Le rapport indique que « les enquêtes de l’unité spéciale ont montré que les événements qui ont eu lieu lors de l’élection présidentielle du 31 octobre 2020 ont été planifiés et financés principalement par des acteurs politiques et de la société civile. » En outre, « les enquêtes ont également montré [qu’Henri Konan Bédié] a financé plusieurs opérations subversives par l’intermédiaire de son directeur de cabinet Narcisse N’Dri, d’Anges Félix N’Dakpri Djaha, délégué adjoint du PDCI-RDA à Toumodi, et de son neveu Hyacinthe Bédié, qu’il a incité à bloquer différentes voies d’accès à la ville de Daoukro [ville natale du leader du PDCI]. »

Simone Gbagbo, Assoa Adou, Affi N’Guessan…

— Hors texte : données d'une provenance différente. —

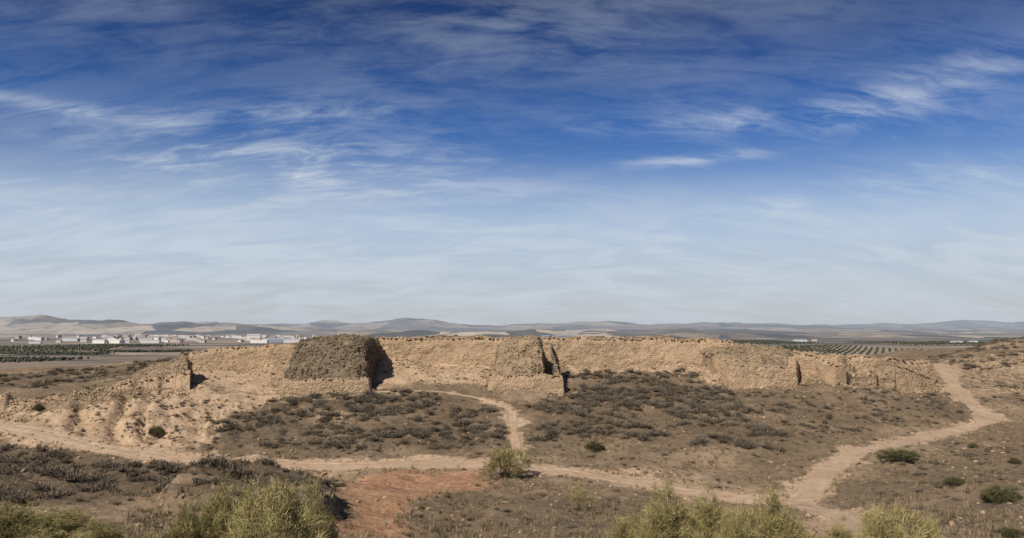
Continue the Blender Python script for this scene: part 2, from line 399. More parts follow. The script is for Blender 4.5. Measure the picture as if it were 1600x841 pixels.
# ------------------------------------------------------------------ masonry
def resample(pts, res):
    pts = np.array(pts, float); seg = np.linalg.norm(np.diff(pts, axis=0), axis=1)
    S = np.concatenate([[0], np.cumsum(seg)]); k = int(S[-1]/res)+2; s = np.linspace(0, S[-1], k)
    return np.stack([np.interp(s, S, pts[:,0]), np.interp(s, S, pts[:,1])], -1), s
def masonry(s, z, cw, ch, seed):
    wv = .6*fbm(s*.35, z*.3, seed, 3)
    row = np.floor(z/ch+wv); o = _h(row, row*0, 3, seed)
    cx = s/cw*(0.75+.5*_h(row, row*0+5, 1, seed))+o*7; ci = np.floor(cx); r = _h(ci, row, 7, seed)
    fx = np.abs(cx-ci-.5)*2; fz = z/ch+wv-row; fz = np.abs(fz-.5)*2
    edge = np.maximum(fx**4, fz**4)
    return r, 1-edge
def wall_part(name, pts, zt, zb=None, thick=1.2, batter=.08, jag=.3, amp=.12, res=.12, mat=None, seed=1, cw=.42, ch=.24, nrub=0, rs=(.06,.17), gap=0., tcut=.3, er=1.):
    p, s = resample(pts, res); t = np.gradient(p, axis=0); t /= np.linalg.norm(t, axis=1)[:,None]+1e-9
    for _ in range(2): t[1:-1] = (t[:-2]+t[1:-1]+t[2:])/3
    nf = np.stack([t[:,1], -t[:,0]], -1); nf /= np.linalg.norm(nf, axis=1)[:,None]
    base = H(p[:,0], p[:,1]) if zb is None else zb(s/s[-1])
    base = np.minimum(base, H(p[:,0]+nf[:,0], p[:,1]+nf[:,1]))-.5
    top = zt(s/s[-1], p[:,0])
    top = top+jag*(fbm(s*.35, s*0, seed, 3)+.7*fbm(s*1.3, s*0+4, seed+3, 3))
    if gap: top = top-gap*sstep(.0, .45, fbm(s*.11, s*0+2, seed+12, 3))
    top = np.maximum(top, base+.55)
    nr = max(4, int((top-base).max()/res)); T = np.linspace(0, 1, nr)
    z = base[None]+(top-base)[None]*T[:,None]; SS = np.repeat(s[None], nr, 0)
    r, e = masonry(SS, z, cw, ch, seed)
    ero = er*sstep(-.1, .35, fbm(SS*.28, z*.5, seed+31, 3))
    disp = batter*(top[None]-z)+(.07*(r-.5)+.06*e)*(1-.7*ero)+amp*fbm(SS*.5, z*.7, seed+9, 4)-.10*ero+.04*fbm(SS*3, z*3, seed+2, 3)
    disp = disp-tcut*sstep(.8, 1, T)[:,None]**2*(.3+.7*vn2(SS*.8, z*.5, seed+77))
    F1 = np.concatenate([p[None]+nf[None]*disp[...,None], z[...,None]], -1)
    kt = np.linspace(0, 1, max(5, int(thick/.2)))[1:]
    tz = top[None]+.14*fbm(SS[:1]*2.2+0*kt[:,None], kt[:,None]*thick*2.2+0*SS[:1], seed+20, 3)
    F2 = np.concatenate([(p[None]+nf[None]*disp[-1][None,:,None])-nf[None]*(kt[:,None,None]*thick), tz[...,None]], -1)
    F3 = F2[-1:].copy(); F3[...,2] = base
    V = np.concatenate([F1, F2, F3]); tone = np.concatenate([r*(1-ero)+.6*ero, .4+.5*fbm(F2[...,0]*3, F2[...,1]*3, seed, 2), r[:1]])
    nR, nC = V.shape[:2]; ids = np.arange(nR*nC).reshape(nR, nC)
    fs = [gridf(nR, nC), ids[:,0], ids[:,-1][::-1]]
    verts = V.reshape(-1,3); tone = tone.ravel()
    if nrub:
        rg = np.random.RandomState(seed); k = rg.randint(0, nC, nrub); w = rg.uniform(-.1, 1, nrub)
        pp = np.concatenate([p[k]-nf[k]*(w*thick)[:,None], (top[k]+rg.uniform(-.06,.08,nrub))[:,None]], -1)
        k2 = rg.randint(0, nC, nrub//2); w2 = np.abs(rg.normal(0, .9, nrub//2))+.2
        q2 = p[k2]+nf[k2]*(w2+batter*(top-base)[k2])[:,None]
        pp2 = np.concatenate([q2, (H(q2[:,0], q2[:,1])+.03)[:,None]], -1)
        rv, rf, rt = rocks(np.vstack([pp, pp2]), rg.uniform(*rs, nrub+nrub//2), rng=rg)
        fs = [gridf(nR, nC), rf+len(verts), ids[:,0], ids[:,-1][::-1]]
        verts = np.vstack([verts, rv]); tone = np.concatenate([tone, rt])
    return verts, fs, tone
def place(name, data, mat, origin, par=None, **props):
    v, f, t = data; v = v-np.array(origin)
    o = obj(name, mesh_np(name, v, f, {'tone': t}), mat, (0,0,0) if par else origin, **props)
    if par: o.parent = par
    return o
def z_at(v, d): return (V0-v)/F*d
def tops(us, vs, d):
    return lambda q, x: np.interp(q, us, [z_at(v, d) for v in vs])

def curtain(u0, u1, seed, label, rub=160, jag=.28, amp=.24, er=1.):
    xs_ = [c for c in CURT if (u0-U0)/F*101 < c[0] < (u1-U0)/F*101]
    a = ((u0-U0)/F*101, np.interp((u0-U0)/F*101, [c[0] for c in CURT], [c[1] for c in CURT]))
    b_ = ((u1-U0)/F*101, np.interp((u1-U0)/F*101, [c[0] for c in CURT], [c[1] for c in CURT]))
    pts = [a]+xs_+[b_]; mid = ((a[0]+b_[0])/2, (a[1]+b_[1])/2)
    dt = wall_part('w', pts, lambda q, x: ztop(x)+.14, thick=1.5, jag=jag, amp=amp, seed=seed, nrub=rub, batter=.12, er=er)
    place('curtain_wall', dt, m_wall, (mid[0], mid[1], Hs(mid[0], mid[1]-1.5)), label=label, category='wall', group='walls of the ruined hill fortress')
curtain(303, 470, 11, 'crumbling pale limestone fortress wall beside a sloping rubble bastion', 200, .18, .14, .6)
curtain(562, 800, 22, 'long low beige fortress wall joining two rubble bastions', 400)
curtain(848, 1145, 33, 'long beige stone fortress wall with uneven broken top', 500)
curtain(1245, 1478, 44, 'low eroded stretch of pale fortress wall ending beside a track', 400, .3, .2, .6)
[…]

Les enquêteurs visent également, sans ordre particulier, de nombreuses personnalités qui se sont opposées à la réélection de Ouattara. A un moment où la situation est particulièrement tendue, une dizaine d’entre elles sont arrêtées, tandis que d’autres prennent la fuite.
Toujours centré sur le PDCI, le rapport souligne le rôle de Maurice Kacou Guikahué, secrétaire exécutif du parti, et celui de Guillaume Soro, ancien allié et ex-président de l’Assemblée nationale, en exil depuis deux ans. Il a appelé l’armée à « agir » après l’élection présidentielle.
Étant l’un des plus virulents instigateurs de ces actes de sédition et d’atteinte à l’autorité de l’État, sa responsabilité pénale doit être engagée.
Pascal Affi N’Guessan, le président du Front populaire ivoirien (FPI), l’ancienne première dame Simone Gbagbo, Assoa Adou (aujourd’hui au PPA-CI, le nouveau parti de Laurent Gbagbo), Georges Armand Ouegnin, Mabri Toikeusse et Mamadou Koulibaly, le président du parti LIDER, sont également cités, avec des accusations très précises contre ce dernier. « En tant que l’un des plus virulents instigateurs de ces actes de sédition et d’atteinte à l’autorité de l’État, sa responsabilité pénale doit être engagée« , indique le rapport.

11 prévenus en détention
Trois juges d’instruction ont été chargés de déterminer le degré de responsabilité de chacun des accusés et d’engager ou non des poursuites. Au total, 233 personnes ont été arrêtées pour leur participation aux violences et 40 sont toujours activement recherchées. La grande majorité des prévenus a été libérée sous caution ou placée sous contrôle judiciaire.
Seuls 11 prévenus sont actuellement en détention, dont les meurtriers présumés de Toussaint N’Guessan – un jeune homme décapité à Daoukro – et de l’adjudant Seydou, abattu sur la route Bouaflé-Yamoussoukro.
Bédié pourrait-il bientôt être jugé par un tribunal ivoirien ? Richard Adou rappelle que dans une affaire similaire, l’ancien président n’a pas été protégé par la loi de 2005 sur le statut des anciens présidents, présidents d’institutions et ministres. « L’article 54 de cette loi stipule clairement que toutes les infractions commises par ces personnalités pendant la période électorale ne sont pas couvertes par la procédure spéciale« , précise le procureur.